--- Instructions to follow ---
Write the lines out again, from the top of the material to the line containing "b.build('trim_niche_wainscot', **S)", pictures excluded.

--- Stored data ---
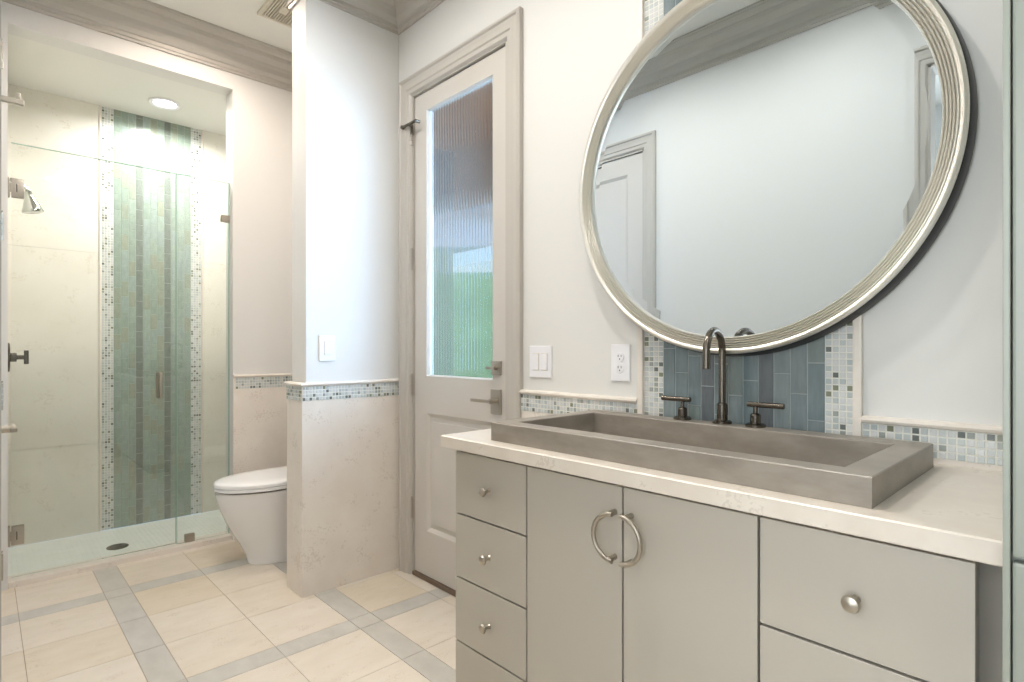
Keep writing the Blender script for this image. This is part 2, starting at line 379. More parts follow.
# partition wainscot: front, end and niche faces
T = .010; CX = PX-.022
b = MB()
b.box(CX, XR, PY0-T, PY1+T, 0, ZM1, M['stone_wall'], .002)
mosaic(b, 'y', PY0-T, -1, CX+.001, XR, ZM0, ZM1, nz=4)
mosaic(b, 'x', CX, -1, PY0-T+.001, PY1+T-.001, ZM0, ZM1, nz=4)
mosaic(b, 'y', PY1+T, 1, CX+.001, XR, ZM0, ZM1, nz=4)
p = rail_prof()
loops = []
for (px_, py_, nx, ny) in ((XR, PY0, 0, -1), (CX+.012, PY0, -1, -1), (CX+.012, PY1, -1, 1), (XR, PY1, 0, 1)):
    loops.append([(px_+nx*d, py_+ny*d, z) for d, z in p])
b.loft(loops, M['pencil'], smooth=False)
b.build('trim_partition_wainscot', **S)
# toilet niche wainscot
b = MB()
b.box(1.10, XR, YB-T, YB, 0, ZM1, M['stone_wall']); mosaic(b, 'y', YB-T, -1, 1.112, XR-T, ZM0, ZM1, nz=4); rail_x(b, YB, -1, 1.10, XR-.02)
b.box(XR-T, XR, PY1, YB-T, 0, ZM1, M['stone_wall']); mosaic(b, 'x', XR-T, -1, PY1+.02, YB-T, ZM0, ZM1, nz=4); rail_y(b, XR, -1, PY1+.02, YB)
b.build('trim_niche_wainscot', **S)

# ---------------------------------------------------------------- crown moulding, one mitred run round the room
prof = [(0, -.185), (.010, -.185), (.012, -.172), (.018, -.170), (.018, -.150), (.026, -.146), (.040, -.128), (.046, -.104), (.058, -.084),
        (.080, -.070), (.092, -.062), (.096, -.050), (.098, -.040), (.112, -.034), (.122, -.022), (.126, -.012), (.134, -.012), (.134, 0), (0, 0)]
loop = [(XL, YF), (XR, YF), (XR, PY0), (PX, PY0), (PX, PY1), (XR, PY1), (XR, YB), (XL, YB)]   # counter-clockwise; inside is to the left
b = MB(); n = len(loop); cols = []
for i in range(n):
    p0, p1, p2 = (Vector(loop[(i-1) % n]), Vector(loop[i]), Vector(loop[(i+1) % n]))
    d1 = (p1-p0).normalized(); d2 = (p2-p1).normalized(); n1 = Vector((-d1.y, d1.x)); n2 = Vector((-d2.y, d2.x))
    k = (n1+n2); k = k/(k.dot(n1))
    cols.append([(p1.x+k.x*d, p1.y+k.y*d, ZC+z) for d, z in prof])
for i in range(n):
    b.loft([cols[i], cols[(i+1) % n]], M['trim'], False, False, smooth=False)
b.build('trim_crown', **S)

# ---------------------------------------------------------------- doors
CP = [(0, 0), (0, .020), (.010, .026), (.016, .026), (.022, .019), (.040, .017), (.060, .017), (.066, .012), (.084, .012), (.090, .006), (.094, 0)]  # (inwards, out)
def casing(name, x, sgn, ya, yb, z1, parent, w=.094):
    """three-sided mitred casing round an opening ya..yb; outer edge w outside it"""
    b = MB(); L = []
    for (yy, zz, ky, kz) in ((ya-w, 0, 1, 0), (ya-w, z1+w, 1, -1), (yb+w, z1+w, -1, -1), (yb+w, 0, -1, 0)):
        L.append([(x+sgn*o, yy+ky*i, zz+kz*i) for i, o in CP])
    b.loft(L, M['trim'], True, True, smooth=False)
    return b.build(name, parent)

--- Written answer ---
Keep writing the Blender script for this image. This is part 2, starting at line 379. More parts follow.
# partition wainscot: front, end and niche faces
T = .010; CX = PX-.022
b = MB()
b.box(CX, XR, PY0-T, PY1+T, 0, ZM1, M['stone_wall'], .002)
mosaic(b, 'y', PY0-T, -1, CX+.001, XR, ZM0, ZM1, nz=4)
mosaic(b, 'x', CX, -1, PY0-T+.001, PY1+T-.001, ZM0, ZM1, nz=4)
mosaic(b, 'y', PY1+T, 1, CX+.001, XR, ZM0, ZM1, nz=4)
p = rail_prof()
loops = []
for (px_, py_, nx, ny) in ((XR, PY0, 0, -1), (CX+.012, PY0, -1, -1), (CX+.012, PY1, -1, 1), (XR, PY1, 0, 1)):
    loops.append([(px_+nx*d, py_+ny*d, z) for d, z in p])
b.loft(loops, M['pencil'], smooth=False)
b.build('trim_partition_wainscot', **S)
# toilet niche wainscot
b = MB()
b.box(1.10, XR, YB-T, YB, 0, ZM1, M['stone_wall']); mosaic(b, 'y', YB-T, -1, 1.112, XR-T, ZM0, ZM1, nz=4); rail_x(b, YB, -1, 1.10, XR-.02)
b.box(XR-T, XR, PY1, YB-T, 0, ZM1, M['stone_wall']); mosaic(b, 'x', XR-T, -1, PY1+.02, YB-T, ZM0, ZM1, nz=4); rail_y(b, XR, -1, PY1+.02, YB)
b.build('trim_niche_wainscot', **S)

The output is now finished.